Gigawatts of solar, wind earmarked for powering Texas green hydrogen hub


The hub would see Apex Clean Energy leverage its solar and wind resources in Texas. Image: Apex Clean Energy via Twitter.

Gigawatts of solar and wind plants from renewables developer Apex Clean Energy could be used to power a green hydrogen hub in Texas that would help decarbonise hard-to-abate industries.

The planned project would produce green hydrogen and other derivative green fuels at “volumes not yet seen in the US” to accelerate the decarbonisation of heavy industry, agriculture and transport, according to the partners behind the venture.

Apex, funds managed by private equity firm Ares Management Corporation, pipeline operator Epic Midstream and the Port of Corpus Christi Authority (PCCA) have signed a memorandum of understanding for the gigawatt-scale green fuels hub.

The partners will now explore the development of green hydrogen production, storage, transportation and export operation, including a new pipeline and green fuels hub to be built at the Port of Corpus Christi on the Texas Gulf Coast.
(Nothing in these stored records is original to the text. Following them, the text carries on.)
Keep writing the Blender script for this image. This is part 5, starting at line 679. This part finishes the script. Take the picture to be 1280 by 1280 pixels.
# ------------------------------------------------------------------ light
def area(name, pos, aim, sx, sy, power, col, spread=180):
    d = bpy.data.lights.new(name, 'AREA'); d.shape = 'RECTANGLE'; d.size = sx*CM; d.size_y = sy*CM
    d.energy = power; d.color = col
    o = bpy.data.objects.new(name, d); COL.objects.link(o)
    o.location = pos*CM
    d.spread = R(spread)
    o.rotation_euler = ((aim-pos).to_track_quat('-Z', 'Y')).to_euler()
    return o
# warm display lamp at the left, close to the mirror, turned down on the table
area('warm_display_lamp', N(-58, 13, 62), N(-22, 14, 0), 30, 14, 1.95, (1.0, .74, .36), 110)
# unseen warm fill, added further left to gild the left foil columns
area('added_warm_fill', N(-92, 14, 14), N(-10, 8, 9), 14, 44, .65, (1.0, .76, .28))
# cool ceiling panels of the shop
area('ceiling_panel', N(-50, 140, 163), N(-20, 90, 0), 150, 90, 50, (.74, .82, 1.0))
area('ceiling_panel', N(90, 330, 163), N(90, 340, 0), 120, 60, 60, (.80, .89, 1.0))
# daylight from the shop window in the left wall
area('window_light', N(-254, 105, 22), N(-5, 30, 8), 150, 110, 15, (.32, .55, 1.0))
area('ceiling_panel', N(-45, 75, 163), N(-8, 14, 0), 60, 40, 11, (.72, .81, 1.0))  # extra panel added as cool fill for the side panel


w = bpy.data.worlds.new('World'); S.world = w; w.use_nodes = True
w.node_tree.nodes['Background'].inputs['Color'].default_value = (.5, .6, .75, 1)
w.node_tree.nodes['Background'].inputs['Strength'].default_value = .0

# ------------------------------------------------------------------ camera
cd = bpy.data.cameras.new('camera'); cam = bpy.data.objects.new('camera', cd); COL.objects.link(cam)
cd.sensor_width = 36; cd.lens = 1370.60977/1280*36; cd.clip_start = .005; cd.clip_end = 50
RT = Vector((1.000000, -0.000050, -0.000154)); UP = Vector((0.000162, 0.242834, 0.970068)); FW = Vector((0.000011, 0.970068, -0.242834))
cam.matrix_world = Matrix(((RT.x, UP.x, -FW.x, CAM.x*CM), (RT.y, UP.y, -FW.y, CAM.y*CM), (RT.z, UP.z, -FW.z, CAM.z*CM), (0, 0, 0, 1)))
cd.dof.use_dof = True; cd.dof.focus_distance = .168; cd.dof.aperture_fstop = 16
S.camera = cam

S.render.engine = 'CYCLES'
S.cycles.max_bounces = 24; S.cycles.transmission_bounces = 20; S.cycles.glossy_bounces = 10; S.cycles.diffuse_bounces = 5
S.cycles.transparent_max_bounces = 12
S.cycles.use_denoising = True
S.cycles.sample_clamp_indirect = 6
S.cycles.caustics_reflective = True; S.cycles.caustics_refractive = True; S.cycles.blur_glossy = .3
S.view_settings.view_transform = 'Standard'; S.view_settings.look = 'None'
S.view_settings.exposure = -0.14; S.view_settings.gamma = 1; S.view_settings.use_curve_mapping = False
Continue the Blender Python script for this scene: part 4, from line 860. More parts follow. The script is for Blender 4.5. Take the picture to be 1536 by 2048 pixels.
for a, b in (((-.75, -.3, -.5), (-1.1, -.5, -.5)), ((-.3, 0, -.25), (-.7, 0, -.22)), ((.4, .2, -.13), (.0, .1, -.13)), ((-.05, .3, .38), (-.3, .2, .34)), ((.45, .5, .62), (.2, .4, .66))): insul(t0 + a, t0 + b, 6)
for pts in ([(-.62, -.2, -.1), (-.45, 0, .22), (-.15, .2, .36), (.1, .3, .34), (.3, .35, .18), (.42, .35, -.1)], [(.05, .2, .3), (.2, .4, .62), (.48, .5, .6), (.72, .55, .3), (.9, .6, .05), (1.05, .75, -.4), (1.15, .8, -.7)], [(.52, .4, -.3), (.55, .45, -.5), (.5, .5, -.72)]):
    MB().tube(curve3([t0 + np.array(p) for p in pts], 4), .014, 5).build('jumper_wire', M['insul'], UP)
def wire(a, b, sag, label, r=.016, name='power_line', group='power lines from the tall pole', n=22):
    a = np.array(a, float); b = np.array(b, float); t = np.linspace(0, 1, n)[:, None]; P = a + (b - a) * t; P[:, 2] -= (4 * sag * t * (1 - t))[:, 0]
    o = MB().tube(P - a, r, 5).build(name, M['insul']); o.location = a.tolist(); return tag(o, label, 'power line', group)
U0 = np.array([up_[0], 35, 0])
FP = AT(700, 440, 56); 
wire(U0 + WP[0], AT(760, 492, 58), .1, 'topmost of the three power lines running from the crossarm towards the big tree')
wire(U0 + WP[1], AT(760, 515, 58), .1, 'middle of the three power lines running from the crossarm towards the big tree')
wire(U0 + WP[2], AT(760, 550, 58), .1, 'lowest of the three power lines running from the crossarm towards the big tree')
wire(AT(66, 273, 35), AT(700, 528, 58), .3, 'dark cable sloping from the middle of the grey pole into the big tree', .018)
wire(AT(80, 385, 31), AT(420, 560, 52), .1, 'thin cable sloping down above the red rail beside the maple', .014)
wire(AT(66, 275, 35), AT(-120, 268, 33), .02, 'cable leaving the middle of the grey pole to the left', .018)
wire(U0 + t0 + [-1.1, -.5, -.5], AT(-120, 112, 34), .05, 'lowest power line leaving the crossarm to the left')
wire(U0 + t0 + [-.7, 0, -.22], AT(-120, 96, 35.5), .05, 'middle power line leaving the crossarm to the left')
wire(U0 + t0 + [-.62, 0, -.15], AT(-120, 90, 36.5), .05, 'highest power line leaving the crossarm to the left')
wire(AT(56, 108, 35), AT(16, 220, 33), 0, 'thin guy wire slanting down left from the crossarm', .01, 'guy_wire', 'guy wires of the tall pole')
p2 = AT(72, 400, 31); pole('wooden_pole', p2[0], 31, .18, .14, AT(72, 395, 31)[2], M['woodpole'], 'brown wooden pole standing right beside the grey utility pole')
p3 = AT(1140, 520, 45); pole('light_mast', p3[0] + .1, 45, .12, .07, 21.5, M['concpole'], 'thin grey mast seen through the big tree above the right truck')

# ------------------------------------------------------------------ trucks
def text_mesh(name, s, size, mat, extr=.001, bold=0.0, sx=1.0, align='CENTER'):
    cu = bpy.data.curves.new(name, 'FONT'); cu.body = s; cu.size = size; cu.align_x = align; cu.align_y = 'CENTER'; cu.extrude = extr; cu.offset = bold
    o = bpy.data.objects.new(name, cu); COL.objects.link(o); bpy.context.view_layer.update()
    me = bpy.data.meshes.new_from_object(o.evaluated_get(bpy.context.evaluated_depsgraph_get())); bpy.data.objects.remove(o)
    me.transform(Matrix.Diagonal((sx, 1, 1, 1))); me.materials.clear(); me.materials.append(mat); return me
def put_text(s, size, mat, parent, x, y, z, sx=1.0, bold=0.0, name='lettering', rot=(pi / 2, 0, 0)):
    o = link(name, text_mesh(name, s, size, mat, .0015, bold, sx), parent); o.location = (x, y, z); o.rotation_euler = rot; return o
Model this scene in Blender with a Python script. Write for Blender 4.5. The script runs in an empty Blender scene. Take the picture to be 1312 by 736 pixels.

“This project seeks to generate and deliver green hydrogen and other clean fuels precisely where they are needed most – at the industrial backbone of our nation,” said Apex Clean Energy CEO Mark Goodwin. He added that the company would leverage its solar and wind resources in Texas to help decarbonise the transportation, shipping, fertiliser, chemical and refining sectors.

Virginia-headquartered Apex’s portfolio of operational and under-development PV plants in Texas include the 300MW Welder plant, 120MW Starling install and 15MW Phantom farm, according to the company’s website.

Funds managed by Ares Management Corporation acquired a majority stake in Apex last October, with the developer going on to secure a partnership with timberland company Weyerhaeuser for the development of 1GW of solar and solar-plus-storage projects in the US.

The green hydrogen collaboration builds on a memorandum of understanding signed last May by Ares and PCCA, as they looked to develop renewable energy infrastructure on the port authority’s property to support the production of green hydrogen.